Your instructions: Transcribe all of the data exactly. Omit the pictures.

■ ■ ■ ■ ■

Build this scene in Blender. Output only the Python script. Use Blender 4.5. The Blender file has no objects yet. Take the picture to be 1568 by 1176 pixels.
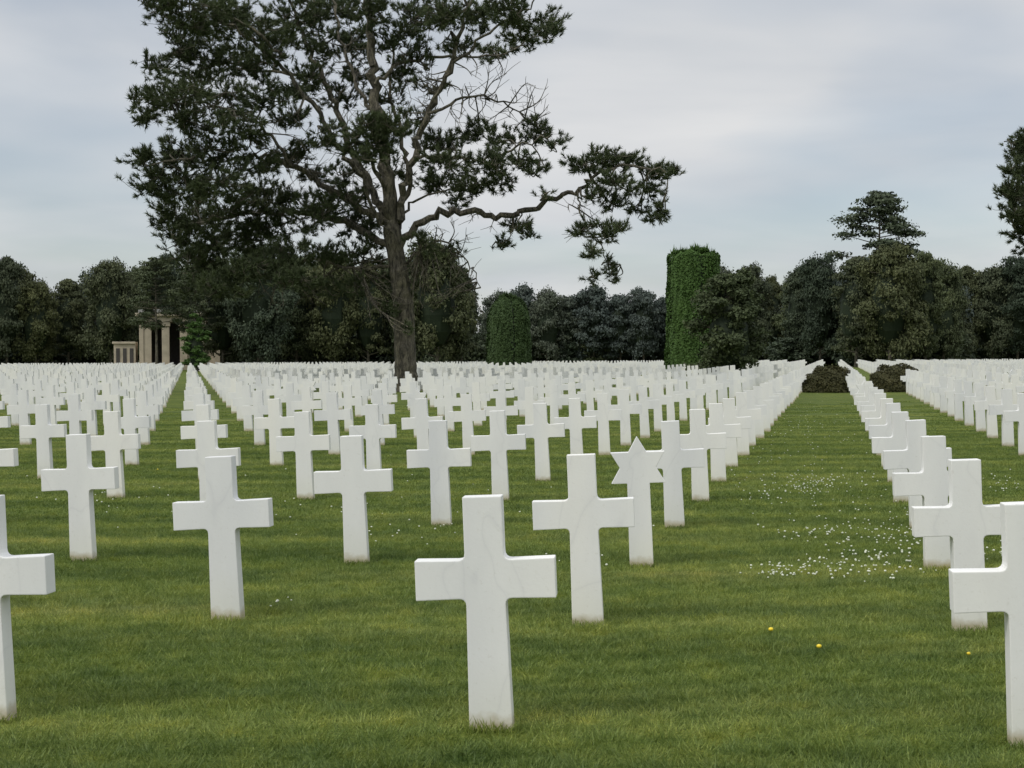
import bpy, math, random
import numpy as np
from mathutils import Vector
rng = np.random.default_rng(7)
random.seed(7)
S = bpy.context.scene
COL = S.collection
F = 2174.0; CX = 784.0; HZ = 545.0; H = 1.73

def P(px, py, d):
    """position (X,Z) of an image pixel back-projected to distance d"""
    return (px-CX)*d/F, (HZ-py)*d/F + H

# ---------------------------------------------------------------- mesh helper
class Geo:
    def __init__(s): s.V=[]; s.F=[]; s.M=[]; s.n=0
    def add(s, V, Fc, m=0):
        V=np.asarray(V,float); Fc=np.asarray(Fc,int)
        s.V.append(V); s.F.append(Fc+s.n); s.M.append(np.full(len(Fc),m)); s.n+=len(V)
    def mesh(s, name, mats, smooth=False):
        me=bpy.data.meshes.new(name)
        V=np.concatenate(s.V); me.vertices.add(len(V)); me.vertices.foreach_set('co',V.ravel())
        li=np.concatenate([f.ravel() for f in s.F])
        tot=np.concatenate([np.full(len(f),f.shape[1]) for f in s.F])
        st=np.concatenate([[0],np.cumsum(tot)[:-1]])
        me.loops.add(len(li)); me.loops.foreach_set('vertex_index',li.astype(np.int32))
        me.polygons.add(len(tot)); me.polygons.foreach_set('loop_start',st.astype(np.int32))
        me.polygons.foreach_set('material_index',np.concatenate(s.M).astype(np.int32))
        me.polygons.foreach_set('use_smooth',np.full(len(tot),smooth))
        me.update(calc_edges=True); me.validate()
        for m in mats: me.materials.append(m)
        return me

def obj(name, me, loc=(0,0,0), rot=(0,0,0), scl=(1,1,1), parent=None):
    o=bpy.data.objects.new(name, me); o.location=loc; o.rotation_euler=rot; o.scale=scl
    COL.objects.link(o)
    if parent: o.parent=parent
    return o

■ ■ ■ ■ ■

Full output:
Build this scene in Blender. Output only the Python script. Use Blender 4.5. The Blender file has no objects yet. Take the picture to be 1568 by 1176 pixels.
import bpy, math, random
import numpy as np
from mathutils import Vector
rng = np.random.default_rng(7)
random.seed(7)
S = bpy.context.scene
COL = S.collection
F = 2174.0; CX = 784.0; HZ = 545.0; H = 1.73

def P(px, py, d):
    """position (X,Z) of an image pixel back-projected to distance d"""
    return (px-CX)*d/F, (HZ-py)*d/F + H

# ---------------------------------------------------------------- mesh helper
class Geo:
    def __init__(s): s.V=[]; s.F=[]; s.M=[]; s.n=0
    def add(s, V, Fc, m=0):
        V=np.asarray(V,float); Fc=np.asarray(Fc,int)
        s.V.append(V); s.F.append(Fc+s.n); s.M.append(np.full(len(Fc),m)); s.n+=len(V)
    def mesh(s, name, mats, smooth=False):
        me=bpy.data.meshes.new(name)
        V=np.concatenate(s.V); me.vertices.add(len(V)); me.vertices.foreach_set('co',V.ravel())
        li=np.concatenate([f.ravel() for f in s.F])
        tot=np.concatenate([np.full(len(f),f.shape[1]) for f in s.F])
        st=np.concatenate([[0],np.cumsum(tot)[:-1]])
        me.loops.add(len(li)); me.loops.foreach_set('vertex_index',li.astype(np.int32))
        me.polygons.add(len(tot)); me.polygons.foreach_set('loop_start',st.astype(np.int32))
        me.polygons.foreach_set('material_index',np.concatenate(s.M).astype(np.int32))
        me.polygons.foreach_set('use_smooth',np.full(len(tot),smooth))
        me.update(calc_edges=True); me.validate()
        for m in mats: me.materials.append(m)
        return me

def obj(name, me, loc=(0,0,0), rot=(0,0,0), scl=(1,1,1), parent=None):
    o=bpy.data.objects.new(name, me); o.location=loc; o.rotation_euler=rot; o.scale=scl
    COL.objects.link(o)
    if parent: o.parent=parent
    return o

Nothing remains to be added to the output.